* _Written problem_: Leave out the pictures and reproduce all of the data exactly.

* _Given information_:
────────────────────
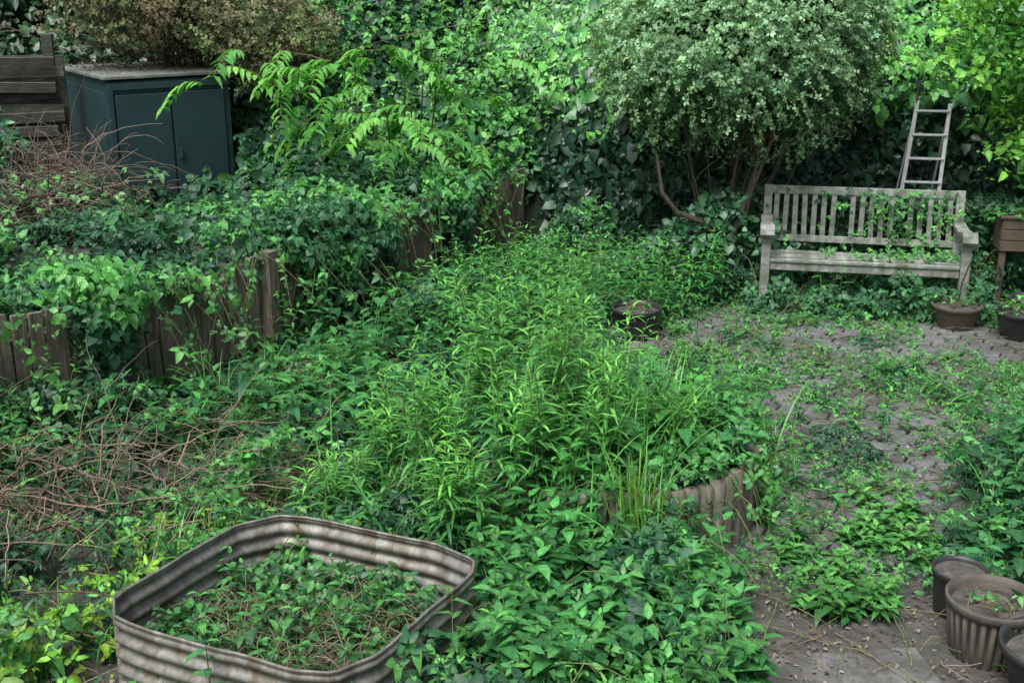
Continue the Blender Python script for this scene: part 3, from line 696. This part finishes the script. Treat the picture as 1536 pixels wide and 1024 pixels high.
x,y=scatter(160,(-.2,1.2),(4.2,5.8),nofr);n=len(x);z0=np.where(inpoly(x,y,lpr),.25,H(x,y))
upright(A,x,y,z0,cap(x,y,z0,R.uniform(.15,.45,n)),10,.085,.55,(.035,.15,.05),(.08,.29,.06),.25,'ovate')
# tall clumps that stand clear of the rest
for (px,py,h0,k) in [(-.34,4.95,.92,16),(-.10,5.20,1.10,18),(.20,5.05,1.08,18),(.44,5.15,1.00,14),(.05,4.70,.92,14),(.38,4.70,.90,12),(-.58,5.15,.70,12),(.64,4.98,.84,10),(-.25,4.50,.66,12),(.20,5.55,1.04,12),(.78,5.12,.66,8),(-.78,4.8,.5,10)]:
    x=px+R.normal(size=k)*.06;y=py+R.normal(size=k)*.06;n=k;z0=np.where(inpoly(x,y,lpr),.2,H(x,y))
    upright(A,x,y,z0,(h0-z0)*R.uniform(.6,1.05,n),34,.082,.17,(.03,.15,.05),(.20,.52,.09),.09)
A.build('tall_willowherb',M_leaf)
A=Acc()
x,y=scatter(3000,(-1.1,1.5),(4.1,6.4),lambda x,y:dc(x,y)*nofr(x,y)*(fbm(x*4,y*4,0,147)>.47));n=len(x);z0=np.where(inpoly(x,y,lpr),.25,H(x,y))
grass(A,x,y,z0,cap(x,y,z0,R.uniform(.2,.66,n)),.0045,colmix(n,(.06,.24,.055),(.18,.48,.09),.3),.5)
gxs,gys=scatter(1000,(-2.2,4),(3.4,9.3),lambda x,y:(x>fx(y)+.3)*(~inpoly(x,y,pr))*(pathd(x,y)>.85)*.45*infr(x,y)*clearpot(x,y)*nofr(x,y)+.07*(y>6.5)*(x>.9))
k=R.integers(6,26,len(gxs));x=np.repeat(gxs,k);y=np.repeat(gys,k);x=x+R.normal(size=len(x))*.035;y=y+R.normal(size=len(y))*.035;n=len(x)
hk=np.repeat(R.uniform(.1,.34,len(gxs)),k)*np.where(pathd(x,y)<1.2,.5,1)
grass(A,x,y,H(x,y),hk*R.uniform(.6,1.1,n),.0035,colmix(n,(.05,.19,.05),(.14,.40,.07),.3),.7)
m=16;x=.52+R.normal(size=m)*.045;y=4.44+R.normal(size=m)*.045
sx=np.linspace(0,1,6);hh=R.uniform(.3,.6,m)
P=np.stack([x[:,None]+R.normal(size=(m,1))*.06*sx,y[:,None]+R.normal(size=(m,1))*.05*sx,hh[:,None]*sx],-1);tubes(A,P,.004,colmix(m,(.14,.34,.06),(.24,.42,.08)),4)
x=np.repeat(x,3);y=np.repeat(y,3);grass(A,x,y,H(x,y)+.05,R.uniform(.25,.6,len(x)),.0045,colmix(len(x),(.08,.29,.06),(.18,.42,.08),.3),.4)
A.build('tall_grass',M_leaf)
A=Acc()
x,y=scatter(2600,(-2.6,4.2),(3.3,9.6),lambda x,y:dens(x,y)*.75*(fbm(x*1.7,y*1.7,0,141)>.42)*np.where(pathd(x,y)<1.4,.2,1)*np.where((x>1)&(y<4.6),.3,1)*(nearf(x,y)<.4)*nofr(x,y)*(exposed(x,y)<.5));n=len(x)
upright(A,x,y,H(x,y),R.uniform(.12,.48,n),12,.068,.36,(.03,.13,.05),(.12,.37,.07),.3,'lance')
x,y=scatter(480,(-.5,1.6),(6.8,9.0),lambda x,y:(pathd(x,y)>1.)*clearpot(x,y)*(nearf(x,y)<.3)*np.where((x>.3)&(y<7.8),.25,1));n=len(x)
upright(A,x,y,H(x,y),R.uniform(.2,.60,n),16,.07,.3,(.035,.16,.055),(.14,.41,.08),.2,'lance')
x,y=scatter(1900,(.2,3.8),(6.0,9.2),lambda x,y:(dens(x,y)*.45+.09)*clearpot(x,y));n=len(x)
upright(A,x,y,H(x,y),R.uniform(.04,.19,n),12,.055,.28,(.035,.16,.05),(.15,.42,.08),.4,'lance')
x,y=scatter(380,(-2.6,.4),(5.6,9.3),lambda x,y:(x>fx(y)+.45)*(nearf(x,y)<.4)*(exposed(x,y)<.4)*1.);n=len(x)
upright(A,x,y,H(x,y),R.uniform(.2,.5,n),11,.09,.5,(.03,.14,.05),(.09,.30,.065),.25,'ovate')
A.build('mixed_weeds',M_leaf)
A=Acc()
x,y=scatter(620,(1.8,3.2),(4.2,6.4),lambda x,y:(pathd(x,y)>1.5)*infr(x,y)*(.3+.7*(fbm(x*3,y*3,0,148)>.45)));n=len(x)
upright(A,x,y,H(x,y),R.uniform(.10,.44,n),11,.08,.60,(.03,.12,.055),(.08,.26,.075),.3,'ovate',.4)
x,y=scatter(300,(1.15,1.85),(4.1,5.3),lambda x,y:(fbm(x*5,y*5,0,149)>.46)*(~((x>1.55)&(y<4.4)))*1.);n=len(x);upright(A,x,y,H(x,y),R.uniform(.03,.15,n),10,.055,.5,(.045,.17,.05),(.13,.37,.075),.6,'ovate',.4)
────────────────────
* _Exercise output_:
Continue the Blender Python script for this scene: part 3, from line 696. This part finishes the script. Treat the picture as 1536 pixels wide and 1024 pixels high.
x,y=scatter(160,(-.2,1.2),(4.2,5.8),nofr);n=len(x);z0=np.where(inpoly(x,y,lpr),.25,H(x,y))
upright(A,x,y,z0,cap(x,y,z0,R.uniform(.15,.45,n)),10,.085,.55,(.035,.15,.05),(.08,.29,.06),.25,'ovate')
# tall clumps that stand clear of the rest
for (px,py,h0,k) in [(-.34,4.95,.92,16),(-.10,5.20,1.10,18),(.20,5.05,1.08,18),(.44,5.15,1.00,14),(.05,4.70,.92,14),(.38,4.70,.90,12),(-.58,5.15,.70,12),(.64,4.98,.84,10),(-.25,4.50,.66,12),(.20,5.55,1.04,12),(.78,5.12,.66,8),(-.78,4.8,.5,10)]:
    x=px+R.normal(size=k)*.06;y=py+R.normal(size=k)*.06;n=k;z0=np.where(inpoly(x,y,lpr),.2,H(x,y))
    upright(A,x,y,z0,(h0-z0)*R.uniform(.6,1.05,n),34,.082,.17,(.03,.15,.05),(.20,.52,.09),.09)
A.build('tall_willowherb',M_leaf)
A=Acc()
x,y=scatter(3000,(-1.1,1.5),(4.1,6.4),lambda x,y:dc(x,y)*nofr(x,y)*(fbm(x*4,y*4,0,147)>.47));n=len(x);z0=np.where(inpoly(x,y,lpr),.25,H(x,y))
grass(A,x,y,z0,cap(x,y,z0,R.uniform(.2,.66,n)),.0045,colmix(n,(.06,.24,.055),(.18,.48,.09),.3),.5)
gxs,gys=scatter(1000,(-2.2,4),(3.4,9.3),lambda x,y:(x>fx(y)+.3)*(~inpoly(x,y,pr))*(pathd(x,y)>.85)*.45*infr(x,y)*clearpot(x,y)*nofr(x,y)+.07*(y>6.5)*(x>.9))
k=R.integers(6,26,len(gxs));x=np.repeat(gxs,k);y=np.repeat(gys,k);x=x+R.normal(size=len(x))*.035;y=y+R.normal(size=len(y))*.035;n=len(x)
hk=np.repeat(R.uniform(.1,.34,len(gxs)),k)*np.where(pathd(x,y)<1.2,.5,1)
grass(A,x,y,H(x,y),hk*R.uniform(.6,1.1,n),.0035,colmix(n,(.05,.19,.05),(.14,.40,.07),.3),.7)
m=16;x=.52+R.normal(size=m)*.045;y=4.44+R.normal(size=m)*.045
sx=np.linspace(0,1,6);hh=R.uniform(.3,.6,m)
P=np.stack([x[:,None]+R.normal(size=(m,1))*.06*sx,y[:,None]+R.normal(size=(m,1))*.05*sx,hh[:,None]*sx],-1);tubes(A,P,.004,colmix(m,(.14,.34,.06),(.24,.42,.08)),4)
x=np.repeat(x,3);y=np.repeat(y,3);grass(A,x,y,H(x,y)+.05,R.uniform(.25,.6,len(x)),.0045,colmix(len(x),(.08,.29,.06),(.18,.42,.08),.3),.4)
A.build('tall_grass',M_leaf)
A=Acc()
x,y=scatter(2600,(-2.6,4.2),(3.3,9.6),lambda x,y:dens(x,y)*.75*(fbm(x*1.7,y*1.7,0,141)>.42)*np.where(pathd(x,y)<1.4,.2,1)*np.where((x>1)&(y<4.6),.3,1)*(nearf(x,y)<.4)*nofr(x,y)*(exposed(x,y)<.5));n=len(x)
upright(A,x,y,H(x,y),R.uniform(.12,.48,n),12,.068,.36,(.03,.13,.05),(.12,.37,.07),.3,'lance')
x,y=scatter(480,(-.5,1.6),(6.8,9.0),lambda x,y:(pathd(x,y)>1.)*clearpot(x,y)*(nearf(x,y)<.3)*np.where((x>.3)&(y<7.8),.25,1));n=len(x)
upright(A,x,y,H(x,y),R.uniform(.2,.60,n),16,.07,.3,(.035,.16,.055),(.14,.41,.08),.2,'lance')
x,y=scatter(1900,(.2,3.8),(6.0,9.2),lambda x,y:(dens(x,y)*.45+.09)*clearpot(x,y));n=len(x)
upright(A,x,y,H(x,y),R.uniform(.04,.19,n),12,.055,.28,(.035,.16,.05),(.15,.42,.08),.4,'lance')
x,y=scatter(380,(-2.6,.4),(5.6,9.3),lambda x,y:(x>fx(y)+.45)*(nearf(x,y)<.4)*(exposed(x,y)<.4)*1.);n=len(x)
upright(A,x,y,H(x,y),R.uniform(.2,.5,n),11,.09,.5,(.03,.14,.05),(.09,.30,.065),.25,'ovate')
A.build('mixed_weeds',M_leaf)
A=Acc()
x,y=scatter(620,(1.8,3.2),(4.2,6.4),lambda x,y:(pathd(x,y)>1.5)*infr(x,y)*(.3+.7*(fbm(x*3,y*3,0,148)>.45)));n=len(x)
upright(A,x,y,H(x,y),R.uniform(.10,.44,n),11,.08,.60,(.03,.12,.055),(.08,.26,.075),.3,'ovate',.4)
x,y=scatter(300,(1.15,1.85),(4.1,5.3),lambda x,y:(fbm(x*5,y*5,0,149)>.46)*(~((x>1.55)&(y<4.4)))*1.);n=len(x);upright(A,x,y,H(x,y),R.uniform(.03,.15,n),10,.055,.5,(.045,.17,.05),(.13,.37,.075),.6,'ovate',.4)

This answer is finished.